◆ TASK DETAILS ◆
Starting at the first line of the data below, write out each line exactly until you reach the line containing "R = math.radians", and include that line too.

◆ RECORDED INFORMATION ◆

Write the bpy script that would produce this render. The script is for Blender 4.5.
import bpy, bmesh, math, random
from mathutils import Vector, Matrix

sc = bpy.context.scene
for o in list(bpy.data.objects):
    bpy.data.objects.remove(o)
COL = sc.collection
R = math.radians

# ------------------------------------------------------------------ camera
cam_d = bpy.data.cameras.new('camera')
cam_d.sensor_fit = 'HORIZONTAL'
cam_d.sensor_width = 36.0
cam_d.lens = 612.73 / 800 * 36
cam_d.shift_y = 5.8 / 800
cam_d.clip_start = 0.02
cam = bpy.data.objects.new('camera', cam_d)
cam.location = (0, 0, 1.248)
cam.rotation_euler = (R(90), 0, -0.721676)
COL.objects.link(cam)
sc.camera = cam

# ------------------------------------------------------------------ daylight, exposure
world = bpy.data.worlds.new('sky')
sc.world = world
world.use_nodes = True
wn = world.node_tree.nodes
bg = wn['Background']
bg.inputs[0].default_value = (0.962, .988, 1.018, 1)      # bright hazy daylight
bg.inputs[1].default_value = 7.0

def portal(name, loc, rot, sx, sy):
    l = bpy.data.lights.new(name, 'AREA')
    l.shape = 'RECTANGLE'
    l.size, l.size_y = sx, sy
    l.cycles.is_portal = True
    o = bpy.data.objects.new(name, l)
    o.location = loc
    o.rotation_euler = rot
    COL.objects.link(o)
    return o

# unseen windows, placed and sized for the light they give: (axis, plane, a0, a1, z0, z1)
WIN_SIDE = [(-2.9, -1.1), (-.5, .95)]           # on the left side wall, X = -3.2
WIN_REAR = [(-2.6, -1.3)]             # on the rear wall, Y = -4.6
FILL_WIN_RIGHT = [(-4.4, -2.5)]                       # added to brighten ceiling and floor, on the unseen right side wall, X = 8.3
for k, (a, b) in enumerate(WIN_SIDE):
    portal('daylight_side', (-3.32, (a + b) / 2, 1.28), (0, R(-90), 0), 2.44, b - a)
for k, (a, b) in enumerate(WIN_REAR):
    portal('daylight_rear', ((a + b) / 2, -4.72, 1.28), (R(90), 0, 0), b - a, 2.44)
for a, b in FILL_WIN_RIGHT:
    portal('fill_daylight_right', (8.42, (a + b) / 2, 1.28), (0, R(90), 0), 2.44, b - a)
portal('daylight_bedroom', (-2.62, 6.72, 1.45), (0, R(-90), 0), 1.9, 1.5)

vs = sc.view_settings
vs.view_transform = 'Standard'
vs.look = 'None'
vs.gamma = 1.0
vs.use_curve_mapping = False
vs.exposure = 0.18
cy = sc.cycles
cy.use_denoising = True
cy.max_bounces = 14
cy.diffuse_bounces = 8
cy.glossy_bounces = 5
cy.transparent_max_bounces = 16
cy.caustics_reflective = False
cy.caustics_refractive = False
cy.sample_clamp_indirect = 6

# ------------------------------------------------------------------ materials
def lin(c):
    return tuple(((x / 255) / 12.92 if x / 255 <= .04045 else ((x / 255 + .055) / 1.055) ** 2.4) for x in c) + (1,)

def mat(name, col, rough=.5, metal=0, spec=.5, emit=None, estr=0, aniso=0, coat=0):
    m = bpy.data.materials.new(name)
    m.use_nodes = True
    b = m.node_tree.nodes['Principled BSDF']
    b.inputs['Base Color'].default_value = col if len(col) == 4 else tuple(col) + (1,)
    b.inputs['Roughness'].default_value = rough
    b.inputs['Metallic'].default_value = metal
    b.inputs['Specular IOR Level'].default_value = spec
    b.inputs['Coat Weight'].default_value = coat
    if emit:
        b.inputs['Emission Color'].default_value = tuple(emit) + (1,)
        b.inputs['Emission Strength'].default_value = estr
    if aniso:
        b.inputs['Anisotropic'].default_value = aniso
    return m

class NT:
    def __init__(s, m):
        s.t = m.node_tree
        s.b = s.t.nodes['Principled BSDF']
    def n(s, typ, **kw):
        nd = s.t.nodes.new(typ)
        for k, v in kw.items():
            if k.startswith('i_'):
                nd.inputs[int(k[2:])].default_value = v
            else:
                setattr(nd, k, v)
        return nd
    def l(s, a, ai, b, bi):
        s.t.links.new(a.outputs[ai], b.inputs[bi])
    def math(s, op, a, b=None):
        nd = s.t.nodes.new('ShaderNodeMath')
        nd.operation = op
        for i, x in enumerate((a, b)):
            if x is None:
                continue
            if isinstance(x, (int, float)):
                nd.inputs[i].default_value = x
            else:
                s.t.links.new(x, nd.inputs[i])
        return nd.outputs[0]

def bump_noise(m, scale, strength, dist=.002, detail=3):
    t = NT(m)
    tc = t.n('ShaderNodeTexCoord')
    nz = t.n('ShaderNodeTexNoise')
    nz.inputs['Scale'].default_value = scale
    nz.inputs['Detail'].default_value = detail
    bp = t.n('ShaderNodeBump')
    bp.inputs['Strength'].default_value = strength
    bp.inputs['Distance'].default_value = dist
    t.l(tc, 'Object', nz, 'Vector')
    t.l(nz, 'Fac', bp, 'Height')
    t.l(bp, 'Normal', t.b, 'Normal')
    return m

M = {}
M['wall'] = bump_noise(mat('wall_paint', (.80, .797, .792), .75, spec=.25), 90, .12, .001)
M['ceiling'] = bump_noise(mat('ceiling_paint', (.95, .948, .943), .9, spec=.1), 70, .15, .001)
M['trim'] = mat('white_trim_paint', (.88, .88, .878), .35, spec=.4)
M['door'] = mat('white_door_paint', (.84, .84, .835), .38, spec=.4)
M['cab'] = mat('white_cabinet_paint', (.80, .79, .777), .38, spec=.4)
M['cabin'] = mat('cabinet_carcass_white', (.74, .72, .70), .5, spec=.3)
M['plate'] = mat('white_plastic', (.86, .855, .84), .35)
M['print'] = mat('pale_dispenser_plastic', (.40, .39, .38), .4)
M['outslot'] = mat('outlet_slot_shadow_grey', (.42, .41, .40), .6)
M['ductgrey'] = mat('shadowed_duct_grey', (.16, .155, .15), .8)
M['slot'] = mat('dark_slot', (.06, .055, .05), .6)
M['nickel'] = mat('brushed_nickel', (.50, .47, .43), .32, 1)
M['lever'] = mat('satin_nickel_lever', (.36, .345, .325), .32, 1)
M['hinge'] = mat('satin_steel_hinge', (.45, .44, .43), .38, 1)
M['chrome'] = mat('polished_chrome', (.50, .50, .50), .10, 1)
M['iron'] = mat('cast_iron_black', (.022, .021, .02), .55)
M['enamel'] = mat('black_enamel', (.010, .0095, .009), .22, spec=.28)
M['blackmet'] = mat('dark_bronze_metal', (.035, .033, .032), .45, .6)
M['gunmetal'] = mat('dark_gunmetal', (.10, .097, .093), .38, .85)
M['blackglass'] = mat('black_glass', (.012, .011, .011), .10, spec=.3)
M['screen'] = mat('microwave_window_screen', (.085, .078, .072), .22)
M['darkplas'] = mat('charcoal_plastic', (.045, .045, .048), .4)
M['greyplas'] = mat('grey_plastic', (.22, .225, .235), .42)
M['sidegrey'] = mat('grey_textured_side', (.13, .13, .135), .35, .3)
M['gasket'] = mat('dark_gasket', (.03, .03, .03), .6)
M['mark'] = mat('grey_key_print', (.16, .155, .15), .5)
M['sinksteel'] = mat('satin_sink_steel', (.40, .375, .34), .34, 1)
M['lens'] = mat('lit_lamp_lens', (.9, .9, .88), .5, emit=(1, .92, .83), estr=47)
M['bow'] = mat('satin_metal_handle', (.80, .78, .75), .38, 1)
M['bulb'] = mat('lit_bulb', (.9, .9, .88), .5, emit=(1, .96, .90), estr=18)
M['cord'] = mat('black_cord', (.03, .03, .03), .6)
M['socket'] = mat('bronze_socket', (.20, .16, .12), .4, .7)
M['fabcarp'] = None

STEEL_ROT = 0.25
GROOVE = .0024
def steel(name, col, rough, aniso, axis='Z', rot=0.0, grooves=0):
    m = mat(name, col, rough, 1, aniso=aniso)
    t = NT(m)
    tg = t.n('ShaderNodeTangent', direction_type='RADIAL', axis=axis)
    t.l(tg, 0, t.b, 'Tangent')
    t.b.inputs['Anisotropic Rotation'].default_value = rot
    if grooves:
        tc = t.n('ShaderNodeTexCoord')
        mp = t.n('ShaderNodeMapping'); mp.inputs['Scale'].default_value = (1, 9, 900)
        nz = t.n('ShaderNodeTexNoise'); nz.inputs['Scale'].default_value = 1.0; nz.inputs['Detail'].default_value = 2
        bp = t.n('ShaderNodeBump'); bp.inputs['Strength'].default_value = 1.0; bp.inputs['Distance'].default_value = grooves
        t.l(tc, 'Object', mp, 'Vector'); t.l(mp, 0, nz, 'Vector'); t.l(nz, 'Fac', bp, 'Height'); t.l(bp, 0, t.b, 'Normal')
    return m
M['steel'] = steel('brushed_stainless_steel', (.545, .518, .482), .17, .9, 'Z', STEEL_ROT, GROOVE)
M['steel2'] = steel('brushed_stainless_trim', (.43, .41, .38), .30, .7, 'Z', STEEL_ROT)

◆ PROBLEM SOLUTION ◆
Write the bpy script that would produce this render. The script is for Blender 4.5.
import bpy, bmesh, math, random
from mathutils import Vector, Matrix

sc = bpy.context.scene
for o in list(bpy.data.objects):
    bpy.data.objects.remove(o)
COL = sc.collection
R = math.radians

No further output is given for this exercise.